Latin America

Colombia Update: “Veinte de Julio” (July 20th)

From Anthony Boynton in Bogotá

Tomorrow is Veinte de Julio (July 20th), one of the three independence days celebrated here in Colombia.

It is a legal holiday, and a day upon which the government usually organizes a military parade in Bogotá and a military air show. Tomorrow will be different because of the demonstrations scheduled here and in other cities. The military will have its ceremony at one of its bases in the city, and a mass demonstration against the government will converge on the city center from 23 different meeting points.

The strike committee will present a 10 point program of legislation to the country’s Congress, which will reconvene tomorrow. The ten points include a basic minimum income that would cover ten million Colombians for a period of seven months, a bill that guarantees zero tuition for public universities with resources from the national budget, repeal of Decree 1174 which gutted the country’s pension and labor laws, and implementation of the Inter-American Commission on Human Rights (IACHR) recommendations to reorganize, demilitarize and reform the police of Colombia in the wake of the massive human rights violations the police committed during the paro nacional and the country’s recent history.
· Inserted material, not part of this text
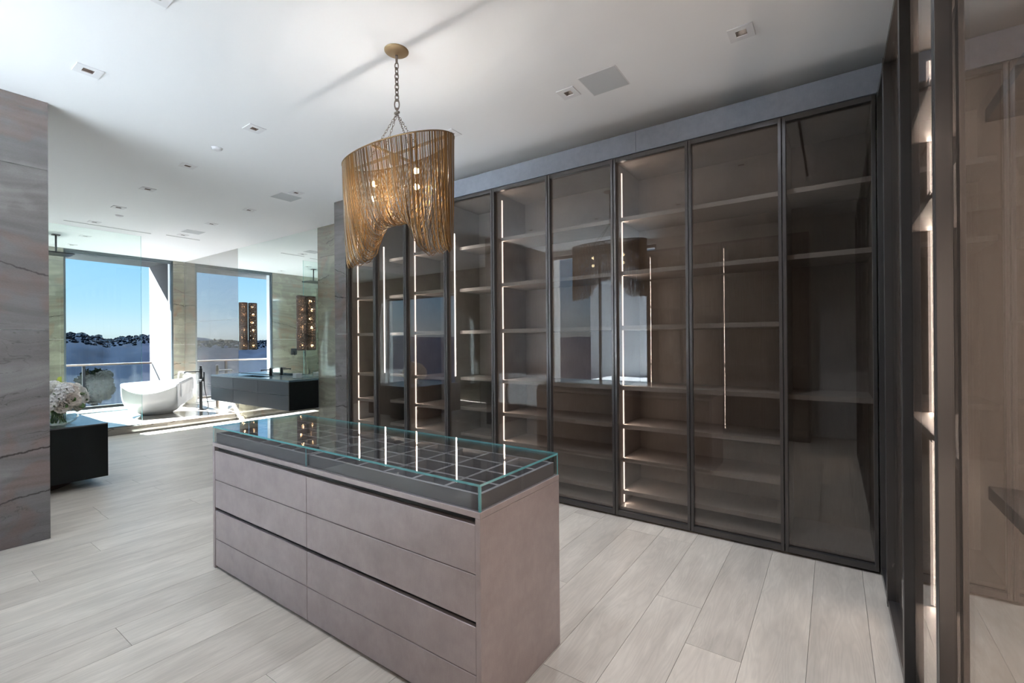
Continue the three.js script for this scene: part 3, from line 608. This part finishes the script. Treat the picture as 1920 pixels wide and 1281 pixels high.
// crystal sconces fixed to the mirror
{
  const bead = new THREE.IcosahedronGeometry(0.0095, 0), glassy = phy({ name: 'smoky_crystal', color: rgb(0.1, 0.085, 0.078), roughness: 0.14, metalness: 0.2, ior: 1.8 });
  const t = thing('crystal_sconce', 'beaded crystal wall light on the mirror, right of the two over the vanity', 'wall light', [-7.245, 2.29, -4.263]);
  const gs = [], rows = 62, per = 30, r = 0.069, h = 0.9;
  for (let i = 0; i < rows; i++) for (let j = 0; j < per; j++) { if ((j * 7 + i * 3) % 9 === 4) continue; const f = (j + (i % 2) * 0.5) / per * 2 * Math.PI; gs.push(bead.clone().rotateY(f + i).translate(r * Math.cos(f), -h + (i + 0.5) * h / rows, r * Math.sin(f))); }
  tag(put('crystal_beads', gs, glassy, t), 'smoky crystal beads', null, null, 'stuff');
  put('shade_ring', [new THREE.TorusGeometry(r, 0.004, 6, 30).rotateX(Math.PI / 2).toNonIndexed(), new THREE.TorusGeometry(r, 0.004, 6, 30).rotateX(Math.PI / 2).translate(0, -h, 0).toNonIndexed(), bx(-r, r, -0.003, 0.003, -0.003, 0.003), bx(-r, r, -h - 0.003, -h + 0.003, -0.003, 0.003)], M.blackMetal, t);
  put('stem', cyl(0.005, 0.005, h, 0, -h, 0, 8), M.blackMetal, t);
  put('wall_bracket', [bx(-0.02, 0.02, -0.3, -0.24, -0.074, -0.0045), bx(-0.02, 0.02, -0.7, -0.64, -0.074, -0.0045)], M.blackMetal, t);
  const on = std({ name: 'sconce_bulb_light', color: rgb(1, 0.8, 0.6), emissive: rgb(1, 0.58, 0.3), emissiveIntensity: 1.1 });
  for (let i = 0; i < 6; i++) { const y = -0.075 - i * 0.15, x = 0.022 * (i % 2 ? 1 : -1); put('bulb', new THREE.SphereGeometry(0.011, 10, 8).translate(x, y, 0), on, t); const L = new THREE.PointLight(rgb(1, 0.55, 0.27), 0.07); L.position.set(x, y, 0); L.name = 'sconce_lamp'; t.add(L); }
  const b = t.clone(); b.name = numbered('crystal_sconce'); b.position.x = -9.235; b.userData.label = 'beaded crystal wall light on the mirror, left of the two, against reflected sky'; scene.add(b);
}
// shower fittings, seen directly and in the mirror
{
  const t = thing('rain_shower', 'large black rain shower head hanging from the bathroom ceiling', 'shower head', [-10.85, H, -1.98]);
  put('ceiling_plate', bx(-0.05, 0.05, -0.012, 0, -0.05, 0.05, 0.002), M.blackMetal, t);
  put('drop_pipe', cyl(0.014, 0.014, 0.3, 0, -0.31, 0, 16), M.blackMetal, t);
  put('head', [bx(-0.2, 0.2, -0.335, -0.312, -0.2, 0.2, 0.006), cyl(0.03, 0.03, 0.03, 0, -0.325, 0, 16)], M.blackMetal, t);
  const v = thing('shower_valve', 'square black shower valve plate on the stone wall, seen in the mirror', 'shower valve', [XW, 1.28, -1.75]);
  put('plate', bx(0, 0.012, -0.085, 0.085, -0.085, 0.085, 0.003), M.blackMetal, v);
  put('handle', [bx(0.012, 0.06, -0.015, 0.015, -0.015, 0.015, 0.003), bx(0.045, 0.06, -0.1, 0.015, -0.012, 0.012, 0.003)], M.blackMetal, v);
  const s = thing('hand_shower', 'black hand shower with hose on the stone wall, seen in the mirror', 'hand shower', [XW, 1.25, -1.45]);
  put('bracket', bx(0, 0.05, -0.02, 0.02, -0.02, 0.02, 0.004), M.blackMetal, s);
  put('wand', cyl(0.014, 0.018, 0.22, 0.06, -0.1, 0, 14), M.blackMetal, s);
  put('hose', tube([[0.06, -0.1, 0], [0.07, -0.4, 0.01], [0.05, -0.75, 0.05], [0.04, -0.8, 0.12], [0.03, -0.6, 0.16], [0.01, -0.5, 0.16]], 0.008, 36, 8), M.blackMetal, s);
}
// black console with flowers
{
  const t = thing('black_console', 'low black block console on a recessed drum base behind the stone wall', 'console', [-7.05, 0, -0.9]);
  const hx = 0.64, z0 = -0.665, z1 = 0.665, y0 = 0.095, y1 = 0.664;
  put('body', bx(-hx, hx, y0, y1 - 0.012, z0, z1, 0.003), M.blackBox, t);
  put('top', bx(-hx, hx, y1 - 0.0118, y1, z0, z1, 0.002), M.blackTop, t);
  put('drum_base', cyl(0.52, 0.5, y0 - 0.001, 0.0, 0, 0, 48), M.darkWood, t);
}
{
  const px = -6.72, pz = -1.235, py = 0.6643;
  const v = thing('glass_vase', 'round clear glass bowl vase with flower stems on the black console', 'vase', [px, py, pz]);
  const prof = [[0.0, 0.004], [0.09, 0.0], [0.135, 0.03], [0.158, 0.075], [0.15, 0.12], [0.125, 0.15], [0.12, 0.148], [0.144, 0.118], [0.152, 0.075], [0.13, 0.034], [0.086, 0.008], [0, 0.01]].map((p) => new THREE.Vector2(...p));
  put('bowl', new THREE.LatheGeometry(prof, 40), M.clear, v);
  const t = thing('flower_bouquet', 'round bouquet of cream roses and white hydrangeas in the glass vase', 'flowers', [px, py, pz]);
  const stemM = std({ name: 'stem', color: rgb(0.1, 0.2, 0.05), roughness: 0.6 });
  const leafM = phy({ name: 'leaf', color: rgb(0.09, 0.2, 0.035), roughness: 0.45, transmission: 0.3, thickness: 0 });
  const leafY = phy({ name: 'leaf_lime', color: rgb(0.5, 0.58, 0.08), roughness: 0.5, transmission: 0.35, thickness: 0 });
  const petal = (w, h, cup, roll) => { // a curved petal standing at the origin, inner face to +z
    const g = new THREE.PlaneGeometry(1, 1, 4, 5), p = g.attributes.position;
    for (let i = 0; i < p.count; i++) { const u = p.getX(i) * 2, q = p.getY(i) + 0.5, wd = w * (0.35 + 0.65 * Math.sin(Math.PI * Math.min(1, 0.12 + q * 0.62))) / 2 * (q > 0.85 ? 0.85 : 1); p.setXYZ(i, u * wd, q * h, -cup * h * Math.sin(q * 2.1) + cup * w * u * u * 0.7 - roll * h * Math.pow(q, 4)); }
    g.computeVertexNormals(); return g.toNonIndexed();
  };
  const rose = () => { const gs = []; let n = 0; for (const [cnt, r, h, w, tilt] of [[3, 0.004, 0.04, 0.03, 0.02], [5, 0.01, 0.042, 0.042, 0.2], [6, 0.016, 0.045, 0.052, 0.42], [7, 0.021, 0.046, 0.058, 0.72], [7, 0.024, 0.044, 0.06, 1.05]]) for (let i = 0; i < cnt; i++) { const f = (i + 0.37 * n) / cnt * 2 * Math.PI + n; gs.push(petal(w, h, 0.28, tilt > 0.5 ? 0.25 : 0.05).rotateX(tilt).translate(0, 0, -0).rotateY(0).translate(0, 0, r).rotateY(f)); n++; } return mergeGeometries(gs); };
  const hydrangea = () => { const gs = []; for (let i = 0; i < 46; i++) { const y = 1 - (i + 0.5) / 46 * 1.35, f = i * 2.39996, s = Math.sqrt(Math.max(0, 1 - y * y)), dir = new THREE.Vector3(s * Math.cos(f), y, s * Math.sin(f)); for (let k = 0; k < 4; k++) { const q = petal(0.022, 0.017, 0.1, 0.2).rotateX(1.2).rotateY(k * Math.PI / 2); q.applyQuaternion(new THREE.Quaternion().setFromUnitVectors(new THREE.Vector3(0, 1, 0), dir)); q.translate(dir.x * 0.058, dir.y * 0.052, dir.z * 0.058); gs.push(q); } } return mergeGeometries(gs); };
  const roses = [rose(), rose()], hyd = [hydrangea(), hydrangea()];
  const cream = [[0.96, 0.94, 0.87], [0.96, 0.89, 0.82], [0.96, 0.95, 0.9]].map((c) => phy({ name: 'rose_petal', color: rgb(...c), roughness: 0.8, transmission: 0.12, thickness: 0 }));
  const white = [[0.93, 0.94, 0.87], [0.94, 0.92, 0.9]].map((c) => phy({ name: 'hydrangea_petal', color: rgb(...c), roughness: 0.8, transmission: 0.12, thickness: 0 }));
  const up = new THREE.Vector3(0, 1, 0), c0 = new THREE.Vector3(0, 0.25, 0);
  const stems = [];
  let k = 0;
  for (let i = 0; i < 30; i++) {
    const y = 1 - (i + 0.5) / 30 * 1.45, f = i * 2.39996 + 0.4, s = Math.sqrt(Math.max(0, 1 - y * y)), dir = new THREE.Vector3(s * Math.cos(f), y, s * Math.sin(f));
    const p = c0.clone().add(dir.clone().multiply(new THREE.Vector3(0.19, 0.16, 0.2)).multiplyScalar(rr(0.9, 1.06)));
    const isRose = i % 4 !== 1;
    const m = put(isRose ? 'rose' : 'hydrangea', isRose ? roses[i % 2] : hyd[i % 2], isRose ? cream[k++ % 3] : white[i % 2], t);
    m.quaternion.setFromUnitVectors(up, dir); m.scale.setScalar(isRose ? rr(1.2, 1.5) : rr(0.95, 1.15)); m.position.copy(p).addScaledVector(dir, isRose ? -0.03 : -0.01);
    const b = rr(0, 6.28), rb = rr(0.02, 0.09); stems.push(tube([[p.x * 0.8, p.y - 0.02, p.z * 0.8], [p.x * 0.3, 0.15, p.z * 0.3], [rb * Math.cos(b), 0.02, rb * Math.sin(b)]], 0.0035, 10, 5));
  }
  put('stems', stems, stemM, t);
  const leaf = (w, h) => petal(w, h, 0.12, 0.25);
  for (let i = 0; i < 22; i++) { const f = rr(0, 6.28), y = rr(-0.35, 0.5), dir = new THREE.Vector3(Math.cos(f), y, Math.sin(f)).normalize(); const m = put('leaf', leaf(0.05, 0.11), leafM, t); m.quaternion.setFromUnitVectors(up, dir); m.position.copy(c0).addScaledVector(dir, 0.12); }
  const lf = put('leaf', leaf(0.05, 0.14), leafY, t, 'tall lime green leaf'); lf.position.set(-0.02, 0.36, -0.02); lf.rotation.set(0.1, 0.8, 0.12);
  put('moss', new THREE.SphereGeometry(0.12, 20, 12).scale(1, 0.75, 1).translate(0, 0.262, 0), stemM, t);
}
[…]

Youth on the “primeras lineas” (front lines) in Colombia.

In addition to the strike committee’s demonstrations, the “mingas” of the country’s indigenous people and the “primeras lineas” will converge on the capital. The primearas lineas (the front lines) are the militant, but amorphous, porous, and poorly organized youth movement that has been at the vanguard of the protests here, but which has also been heavily infilitrated by the police and possibly by the ELN and FARc dissidents.

My impression is that the daytime demonstrations here will be large and peaceful, but at night there will be confrontations between the police and the military and militant youth. In Cali, the demonstrations will also be large, but the nighttime confrontations will likely be sharper. The southwest of the country is most likely going to continue to be the center of confrontations with the police and military. Demonstrations in the rest of the country are likely to be smaller, and confrontations are not as likely.

The press and the right wing and centrist political establishments have been working overtime to reduce turnout to the demonstrations by stressing the danger of violence, by demonizing the primeras lineas for being violent, by emphasizing the preparations to repress any violence, and by working through provacateurs to provoke violence.

On the other hand, the unions that dominate the strike committee have worked with the government to diminish the size of the demonstration by making a deal to improve the salaries of government employees by a few miserable percentage pints. The deal was announced just three days before the scheduled demonstrations.

Youth on the “primeras lineas” (front lines) in Colombia.